Doch es gab bereits einen Riss im Kitt des ungarisch-polnischen Widerstands gegen Brüssel: Als Polen im Frühjahr einen eigenen Kandidaten für das Amt des Präsidenten des Europäischen Rates aufstellte, machte Ungarn nicht mit und wählte wie alle EU-Länder Donald Tusk, den in der PiS verhassten ehemaligen Premier des Landes, zum zweiten Mal ins Amt. Auch die zunehmend engeren Kontakte Orbans zu Wladimir Putin (wirtschaftsund energiepolitischer Art) bergen Konfliktpotential, das derzeit von den Medien des polnischen Regierungslagers ausgeklammert wird.

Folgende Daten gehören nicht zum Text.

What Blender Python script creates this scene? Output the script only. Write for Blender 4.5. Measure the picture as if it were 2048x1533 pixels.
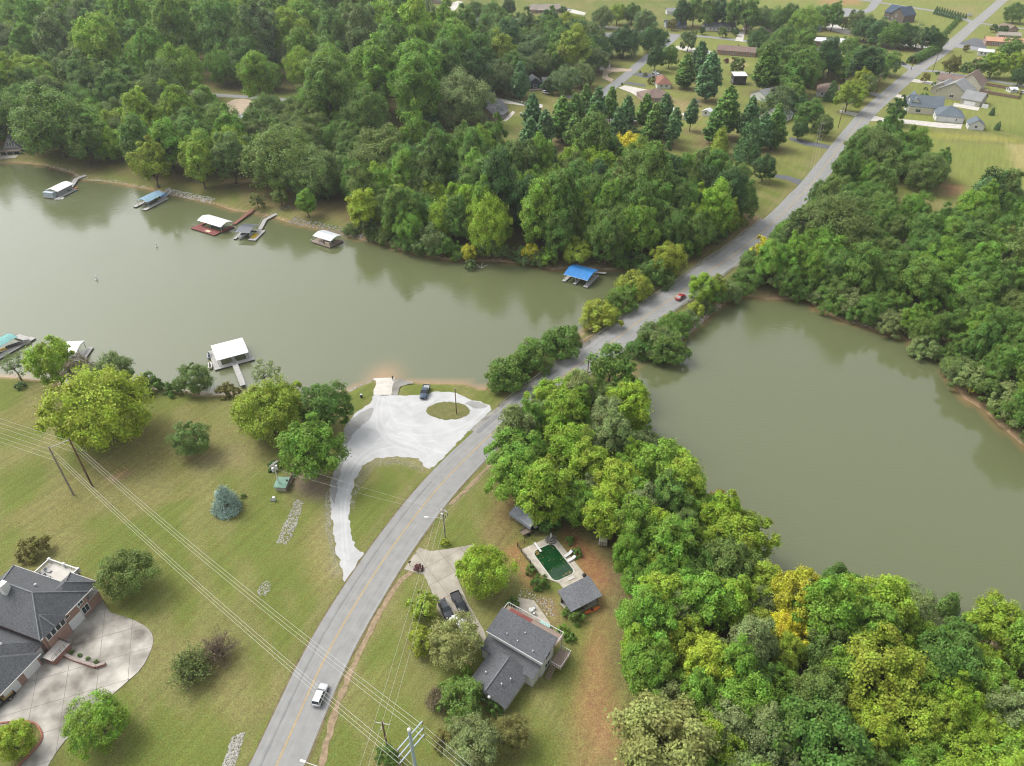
import bpy, bmesh, math, random
import numpy as np
from mathutils import Vector, Matrix
for _o in list(bpy.data.objects): bpy.data.objects.remove(_o)
R = math.radians
SC = bpy.context.scene
COL = SC.collection
random.seed(7); RNG = np.random.default_rng(7)

# ---------------------------------------------------------------- camera, sky, sun, exposure
CAMZ, PITCH, FPX = 120.0, R(36.8), 1422.0
cam = bpy.data.cameras.new('camera'); camo = bpy.data.objects.new('camera', cam); COL.objects.link(camo)
cam.sensor_width = 36; cam.lens = 36 * FPX / 2048; cam.clip_end = 9000; cam.clip_start = 1
camo.location = (0, 0, CAMZ); camo.rotation_euler = (R(90) - PITCH, 0, 0)
SC.camera = camo
world = bpy.data.worlds.new('World'); SC.world = world; world.use_nodes = True
wn = world.node_tree.nodes; wl = world.node_tree.links
SUN_EL, SUN_AZ = R(52), R(-62)            # azimuth measured from +Y towards +X
sky = wn.new('ShaderNodeTexSky'); sky.sky_type = 'NISHITA'; sky.sun_disc = False
sky.sun_elevation = SUN_EL; sky.sun_rotation = SUN_AZ
sky.air_density = 1.0; sky.dust_density = 4.0; sky.ozone_density = 1.0; sky.altitude = 150
hs = wn.new('ShaderNodeHueSaturation'); hs.inputs['Saturation'].default_value = 0.22
wl.new(sky.outputs[0], hs.inputs['Color'])
wl.new(hs.outputs[0], wn['Background'].inputs['Color']); wn['Background'].inputs['Strength'].default_value = 0.15
sund = bpy.data.lights.new('sun', 'SUN'); sund.energy = 1.1; sund.angle = R(26); sund.color = (1.0, 0.965, 0.90)
suno = bpy.data.objects.new('sun', sund); COL.objects.link(suno)
sdir = Vector((math.sin(SUN_AZ) * math.cos(SUN_EL), math.cos(SUN_AZ) * math.cos(SUN_EL), math.sin(SUN_EL)))
suno.rotation_euler = (-sdir).to_track_quat('-Z', 'Y').to_euler(); suno.location = (0, 0, 200)
vs = SC.view_settings; vs.view_transform = 'Standard'; vs.look = 'None'; vs.gamma = 1; vs.use_curve_mapping = False
vs.exposure = 0.86
SC.render.engine = 'CYCLES'
cy = SC.cycles; cy.max_bounces = 4; cy.diffuse_bounces = 2; cy.glossy_bounces = 2; cy.transmission_bounces = 2
cy.transparent_max_bounces = 4; cy.volume_bounces = 0; cy.caustics_reflective = False; cy.caustics_refractive = False
cy.use_denoising = True; cy.filter_width = 1.1; cy.sample_clamp_indirect = 4

# ---------------------------------------------------------------- survey: photo pixel -> place on the level z
_c, _s = math.cos(PITCH), math.sin(PITCH)
def G(u, v, z=0.0):
    cx = (u - 1024) / FPX; cyy = (766.5 - v) / FPX
    dx, dy, dz = cx, _c + cyy * _s, -_s + cyy * _c
    t = (z - CAMZ) / dz
    return Vector((dx * t, dy * t, z))
def depth_of(p): return p[1] * _c - (p[2] - CAMZ) * _s
def GL(pts, z=0.0): return [G(u, v, z) for u, v in pts]

# ---------------------------------------------------------------- materials
MATS = {}
def newmat(name):
    m = bpy.data.materials.new(name); m.use_nodes = True
    n = m.node_tree.nodes; l = m.node_tree.links
    return m, n, l, n['Principled BSDF']
def mat(name, col, rough=0.8, var=0.18, scale=1.5, bump=0.0, bscale=8.0, metal=0.0, spec=0.3, col2=None, stretch=None):
    if name in MATS: return MATS[name]
    m, n, l, p = newmat(name)
    tc = n.new('ShaderNodeTexCoord'); src = tc.outputs['Object']
    if stretch:
        mp = n.new('ShaderNodeMapping'); mp.inputs['Scale'].default_value = stretch
        l.new(src, mp.inputs[0]); src = mp.outputs[0]
    nz = n.new('ShaderNodeTexNoise'); nz.inputs['Scale'].default_value = scale; nz.inputs['Detail'].default_value = 5
    l.new(src, nz.inputs['Vector'])
    mx = n.new('ShaderNodeMix'); mx.data_type = 'RGBA'
    c2 = col2 or tuple(min(1, c * (1 + var)) for c in col); c1 = col if col2 else tuple(c * (1 - var) for c in col)
    mx.inputs['A'].default_value = (*c1, 1); mx.inputs['B'].default_value = (*c2, 1)
    mr = n.new('ShaderNodeMapRange'); mr.inputs[1].default_value = 0.3; mr.inputs[2].default_value = 0.7
    l.new(nz.outputs[0], mr.inputs[0]); l.new(mr.outputs[0], mx.inputs['Factor'])
    l.new(mx.outputs['Result'], p.inputs['Base Color'])
    p.inputs['Roughness'].default_value = rough; p.inputs['Metallic'].default_value = metal
    p.inputs['Specular IOR Level'].default_value = spec
    if bump:
        bz = n.new('ShaderNodeTexNoise'); bz.inputs['Scale'].default_value = bscale; l.new(src, bz.inputs['Vector'])
        bp = n.new('ShaderNodeBump'); bp.inputs['Strength'].default_value = bump; bp.inputs['Distance'].default_value = 0.1
        l.new(bz.outputs[0], bp.inputs['Height']); l.new(bp.outputs[0], p.inputs['Normal'])
    MATS[name] = m
    return m

# ---------------------------------------------------------------- mesh helpers
class MB:
    def __init__(s): s.v = []; s.f = []
    def add(s, vs, fs):
        o = len(s.v); s.v += [tuple(v) for v in vs]; s.f += [tuple(i + o for i in f) for f in fs]; return s
    def box(s, x0, x1, y0, y1, z0, z1):
        return s.add([(x0,y0,z0),(x1,y0,z0),(x1,y1,z0),(x0,y1,z0),(x0,y0,z1),(x1,y0,z1),(x1,y1,z1),(x0,y1,z1)],
                     [(0,3,2,1),(4,5,6,7),(0,1,5,4),(1,2,6,5),(2,3,7,6),(3,0,4,7)])
    def cbox(s, c, d, rz=0.0):
        x, y, z = c; a, b, h = d[0]/2, d[1]/2, d[2]/2; ca, sa = math.cos(rz), math.sin(rz)
        vs = [(x + px*ca - py*sa, y + px*sa + py*ca, z + pz) for pz in (-h, h) for px, py in ((-a,-b),(a,-b),(a,b),(-a,b))]
        return s.add(vs, [(0,3,2,1),(4,5,6,7),(0,1,5,4),(1,2,6,5),(2,3,7,6),(3,0,4,7)])
    def prism(s, poly, z0, z1, cap=True):
        n = len(poly); vs = [(p[0], p[1], z0) for p in poly] + [(p[0], p[1], z1) for p in poly]
        fs = [(i, (i+1) % n, n + (i+1) % n, n + i) for i in range(n)]
        if cap: fs += [tuple(range(n, 2*n)), tuple(range(n-1, -1, -1))]
        return s.add(vs, fs)
    def tube(s, p, q, r, r2=None, n=8, cap=True):
        p = Vector(p); q = Vector(q); r2 = r if r2 is None else r2
        d = (q - p); d = d.normalized() if d.length > 1e-6 else Vector((0,0,1))
        a = d.cross(Vector((0,0,1))) if abs(d.z) < 0.95 else d.cross(Vector((1,0,0))); a.normalize(); b = d.cross(a)
        vs = []
        for c, rr in ((p, r), (q, r2)):
            for i in range(n):
                t = 2*math.pi*i/n; vs.append(c + (a*math.cos(t) + b*math.sin(t))*rr)
        fs = [(i, (i+1) % n, n + (i+1) % n, n + i) for i in range(n)]
        if cap: fs += [tuple(range(n-1, -1, -1)), tuple(range(n, 2*n))]
        return s.add(vs, fs)
    def path(s, pts, r, n=6):
        pts = [Vector(p) for p in pts]
        rs = r if isinstance(r, (list, tuple)) else [r]*len(pts)
        vs = []; m = len(pts)
        for k, c in enumerate(pts):
            d = (pts[min(k+1, m-1)] - pts[max(k-1, 0)]).normalized()
            a = d.cross(Vector((0,0,1))) if abs(d.z) < 0.95 else d.cross(Vector((1,0,0))); a.normalize(); b = d.cross(a)
            vs += [c + (a*math.cos(2*math.pi*i/n) + b*math.sin(2*math.pi*i/n))*rs[k] for i in range(n)]
        fs = [(k*n+i, k*n+(i+1) % n, (k+1)*n+(i+1) % n, (k+1)*n+i) for k in range(m-1) for i in range(n)]
        fs += [tuple(range(n-1, -1, -1)), tuple(range((m-1)*n, m*n))]
        return s.add(vs, fs)
    def poly3(s, vs): return s.add(vs, [tuple(range(len(vs)))])
    def slab(s, vs, t):                     # a planar polygon with thickness t along its normal (downwards)
        vs = [Vector(v) for v in vs]; n = (vs[1]-vs[0]).cross(vs[2]-vs[0]).normalized()
        if n.z < 0: vs = vs[::-1]; n = -n
        m = len(vs); lo = [v - n*t for v in vs]
        return s.add(vs + lo, [tuple(range(m)), tuple(range(2*m-1, m-1, -1))] + [(i, m+i, m+(i+1) % m, (i+1) % m) for i in range(m)])
    def ball(s, c, r, nu=8, nv=6, sz=1.0):
        vs = [(c[0], c[1], c[2]-r*sz)]
        for j in range(1, nv):
            t = -math.pi/2 + math.pi*j/nv
            vs += [(c[0]+r*math.cos(t)*math.cos(2*math.pi*i/nu), c[1]+r*math.cos(t)*math.sin(2*math.pi*i/nu), c[2]+r*sz*math.sin(t)) for i in range(nu)]
        vs.append((c[0], c[1], c[2]+r*sz)); L = len(vs)-1
        fs = [(0, 1+(i+1) % nu, 1+i) for i in range(nu)]
        for j in range(nv-2):
            a = 1+j*nu; fs += [(a+i, a+(i+1) % nu, a+nu+(i+1) % nu, a+nu+i) for i in range(nu)]
        a = 1+(nv-2)*nu; fs += [(a+i, a+(i+1) % nu, L) for i in range(nu)]
        return s.add(vs, fs)
    def mesh(s, name):
        me = bpy.data.meshes.new(name); me.from_pydata([tuple(v) for v in s.v], [], s.f); me.update(); return me

def link(o, parent=None):
    COL.objects.link(o)
    if parent is not None: o.parent = parent
    return o
def obj(name, mb, material, parent=None, smooth=False, loc=None, rz=0.0):
    me = mb.mesh(name) if isinstance(mb, MB) else mb
    if material is not None and not me.materials: me.materials.append(material)
    if smooth: me.shade_smooth()
    o = link(bpy.data.objects.new(name, me), parent)
    if loc is not None: o.location = loc; o.rotation_euler = (0, 0, rz)
    return o
def tag(o, label, cat, group=None):
    o['label'] = label; o['category'] = cat
    if group: o['group'] = group
    return o
def thing(name, label, cat, loc=(0,0,0), rz=0.0, group=None):
    o = bpy.data.objects.new(name, None); o.empty_display_size = 0.5; COL.objects.link(o)
    o.location = loc; o.rotation_euler = (0, 0, rz)
    return tag(o, label, cat, group)
def struct(o, kind='structure'): o['kind'] = kind; return o
def copy_tree(o, parent=None):
    c = o.copy(); COL.objects.link(c); c.parent = parent
    for ch in o.children: copy_tree(ch, c)
    return c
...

Orban, der nur auf einer Konferenz mit Szydlo auftrat und keine Fragen der Medienvertreter beantworten musste, wurde kurz vor Verlassen des Sejms auf seine Russlandkontakte von einem Journalisten angesprochen, tat dies als "Business" ab und eilte vor weiteren Fragen aus dem Parlamentsgebäude. Polen hingegen setzt sich für Sanktionen gegen Russland ein und befürchtet wie die baltischen Länder einen militärischen Übergriff des Kremls.

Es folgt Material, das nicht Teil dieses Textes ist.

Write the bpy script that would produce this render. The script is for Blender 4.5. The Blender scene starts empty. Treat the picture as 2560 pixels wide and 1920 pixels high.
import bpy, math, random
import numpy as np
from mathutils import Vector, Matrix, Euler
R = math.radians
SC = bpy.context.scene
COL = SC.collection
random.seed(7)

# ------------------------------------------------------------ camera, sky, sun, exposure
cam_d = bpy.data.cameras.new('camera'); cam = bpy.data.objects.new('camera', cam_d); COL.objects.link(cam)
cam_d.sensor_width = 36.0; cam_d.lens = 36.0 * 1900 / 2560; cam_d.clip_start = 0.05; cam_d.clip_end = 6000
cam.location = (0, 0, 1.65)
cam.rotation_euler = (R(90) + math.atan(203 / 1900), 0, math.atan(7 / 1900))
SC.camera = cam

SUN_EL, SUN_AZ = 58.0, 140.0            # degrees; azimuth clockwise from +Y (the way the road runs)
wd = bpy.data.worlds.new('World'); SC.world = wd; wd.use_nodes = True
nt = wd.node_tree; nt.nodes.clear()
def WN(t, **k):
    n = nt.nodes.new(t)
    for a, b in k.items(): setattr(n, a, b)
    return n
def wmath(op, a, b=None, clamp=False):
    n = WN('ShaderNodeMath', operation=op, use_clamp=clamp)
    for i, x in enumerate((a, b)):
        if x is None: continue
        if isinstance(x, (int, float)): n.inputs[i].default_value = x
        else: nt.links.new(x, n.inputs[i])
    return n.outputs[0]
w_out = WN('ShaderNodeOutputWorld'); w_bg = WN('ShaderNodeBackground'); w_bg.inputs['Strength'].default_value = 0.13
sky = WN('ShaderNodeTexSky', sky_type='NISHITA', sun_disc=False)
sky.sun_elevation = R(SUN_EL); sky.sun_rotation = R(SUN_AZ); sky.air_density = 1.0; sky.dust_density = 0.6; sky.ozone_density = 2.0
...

In Sachen Russland wird Kaczynski kaum auf den Putin-Freund Orban zählen können, wie etwa im Streit um die von Polen abgelehnte Pipeline Nord Stream 2, die Europa stärker von russischen Gaslieferungen abhängig machen würde. Auch in der Visegrad-Gruppe, die Polen gerne als Interessenbollwerk gegen die EU-Ansprüche verstehen würde, kann es mit der Einheit schnell vorbei sein.

So konnte der französische Präsident mit Deals zum Entsendungsgesetz die Gruppe vor kurzem teilen, zu der neben Polen und Ungarn auch die Slowakei und Tschechien gehören. Letztere stimmten für eine Reform, mit der Emmanuel Macron seinen Arbeitsmarkt vor Lohndumping durch Arbeitnehmer aus den östlichen Mitgliedsstaaten schützen will.

Sollte nun die elastische ungarische Führung Warschau in einer wichtigen Frage im Stich lassen, so könnte sich die Wagenburgstimmung in Polen noch mehr verschlimmern, worunter das oppositionelle Lager zu leiden hätte. Der persönliche Groll Kaczynskis wird dann keine unerhebliche Rolle spielen.